**YOUR OBJECTIVE:** Please return the full listing below without altering anything.

**GIVEN DATA:**

☆ ☆ ☆ ☆ ☆ ☆ ☆

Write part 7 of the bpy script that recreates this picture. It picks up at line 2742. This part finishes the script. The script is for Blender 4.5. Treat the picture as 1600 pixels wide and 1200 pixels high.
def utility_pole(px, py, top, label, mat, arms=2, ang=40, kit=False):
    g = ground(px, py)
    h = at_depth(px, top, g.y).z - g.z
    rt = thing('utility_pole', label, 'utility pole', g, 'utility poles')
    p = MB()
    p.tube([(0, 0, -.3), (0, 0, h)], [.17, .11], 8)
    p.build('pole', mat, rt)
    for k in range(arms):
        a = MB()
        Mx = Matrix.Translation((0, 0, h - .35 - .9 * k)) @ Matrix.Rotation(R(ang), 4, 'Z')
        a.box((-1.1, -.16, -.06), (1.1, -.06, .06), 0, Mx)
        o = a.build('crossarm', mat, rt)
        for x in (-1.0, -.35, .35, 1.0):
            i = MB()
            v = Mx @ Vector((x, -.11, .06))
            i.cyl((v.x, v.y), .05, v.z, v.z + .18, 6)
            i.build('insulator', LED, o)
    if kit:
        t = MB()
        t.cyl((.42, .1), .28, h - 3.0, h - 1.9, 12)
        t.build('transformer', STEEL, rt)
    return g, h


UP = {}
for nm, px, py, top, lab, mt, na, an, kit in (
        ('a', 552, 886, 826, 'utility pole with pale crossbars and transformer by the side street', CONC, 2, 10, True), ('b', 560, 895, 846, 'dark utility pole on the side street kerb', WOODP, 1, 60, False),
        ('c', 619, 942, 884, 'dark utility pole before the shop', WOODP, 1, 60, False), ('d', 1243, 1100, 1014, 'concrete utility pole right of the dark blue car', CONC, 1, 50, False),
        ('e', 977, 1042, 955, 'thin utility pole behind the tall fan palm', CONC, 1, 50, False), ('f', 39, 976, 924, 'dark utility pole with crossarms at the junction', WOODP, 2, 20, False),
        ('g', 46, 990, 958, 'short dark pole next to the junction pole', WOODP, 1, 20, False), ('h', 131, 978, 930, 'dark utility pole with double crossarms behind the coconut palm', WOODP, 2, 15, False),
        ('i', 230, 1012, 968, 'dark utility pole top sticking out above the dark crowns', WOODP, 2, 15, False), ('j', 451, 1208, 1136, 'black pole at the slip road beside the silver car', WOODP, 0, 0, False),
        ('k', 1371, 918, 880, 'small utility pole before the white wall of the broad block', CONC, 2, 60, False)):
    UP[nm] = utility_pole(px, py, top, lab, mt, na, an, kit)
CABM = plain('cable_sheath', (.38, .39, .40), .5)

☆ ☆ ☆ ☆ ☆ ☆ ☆

**FINISHED TASK:**
Write part 7 of the bpy script that recreates this picture. It picks up at line 2742. This part finishes the script. The script is for Blender 4.5. Treat the picture as 1600 pixels wide and 1200 pixels high.
def utility_pole(px, py, top, label, mat, arms=2, ang=40, kit=False):
    g = ground(px, py)
    h = at_depth(px, top, g.y).z - g.z
    rt = thing('utility_pole', label, 'utility pole', g, 'utility poles')
    p = MB()
    p.tube([(0, 0, -.3), (0, 0, h)], [.17, .11], 8)
    p.build('pole', mat, rt)
    for k in range(arms):
        a = MB()
        Mx = Matrix.Translation((0, 0, h - .35 - .9 * k)) @ Matrix.Rotation(R(ang), 4, 'Z')
        a.box((-1.1, -.16, -.06), (1.1, -.06, .06), 0, Mx)
        o = a.build('crossarm', mat, rt)
        for x in (-1.0, -.35, .35, 1.0):
            i = MB()
            v = Mx @ Vector((x, -.11, .06))
            i.cyl((v.x, v.y), .05, v.z, v.z + .18, 6)
            i.build('insulator', LED, o)
    if kit:
        t = MB()
        t.cyl((.42, .1), .28, h - 3.0, h - 1.9, 12)
        t.build('transformer', STEEL, rt)
    return g, h


UP = {}
for nm, px, py, top, lab, mt, na, an, kit in (
        ('a', 552, 886, 826, 'utility pole with pale crossbars and transformer by the side street', CONC, 2, 10, True), ('b', 560, 895, 846, 'dark utility pole on the side street kerb', WOODP, 1, 60, False),
        ('c', 619, 942, 884, 'dark utility pole before the shop', WOODP, 1, 60, False), ('d', 1243, 1100, 1014, 'concrete utility pole right of the dark blue car', CONC, 1, 50, False),
        ('e', 977, 1042, 955, 'thin utility pole behind the tall fan palm', CONC, 1, 50, False), ('f', 39, 976, 924, 'dark utility pole with crossarms at the junction', WOODP, 2, 20, False),
        ('g', 46, 990, 958, 'short dark pole next to the junction pole', WOODP, 1, 20, False), ('h', 131, 978, 930, 'dark utility pole with double crossarms behind the coconut palm', WOODP, 2, 15, False),
        ('i', 230, 1012, 968, 'dark utility pole top sticking out above the dark crowns', WOODP, 2, 15, False), ('j', 451, 1208, 1136, 'black pole at the slip road beside the silver car', WOODP, 0, 0, False),
        ('k', 1371, 918, 880, 'small utility pole before the white wall of the broad block', CONC, 2, 60, False)):
    UP[nm] = utility_pole(px, py, top, lab, mt, na, an, kit)
CABM = plain('cable_sheath', (.38, .39, .40), .5)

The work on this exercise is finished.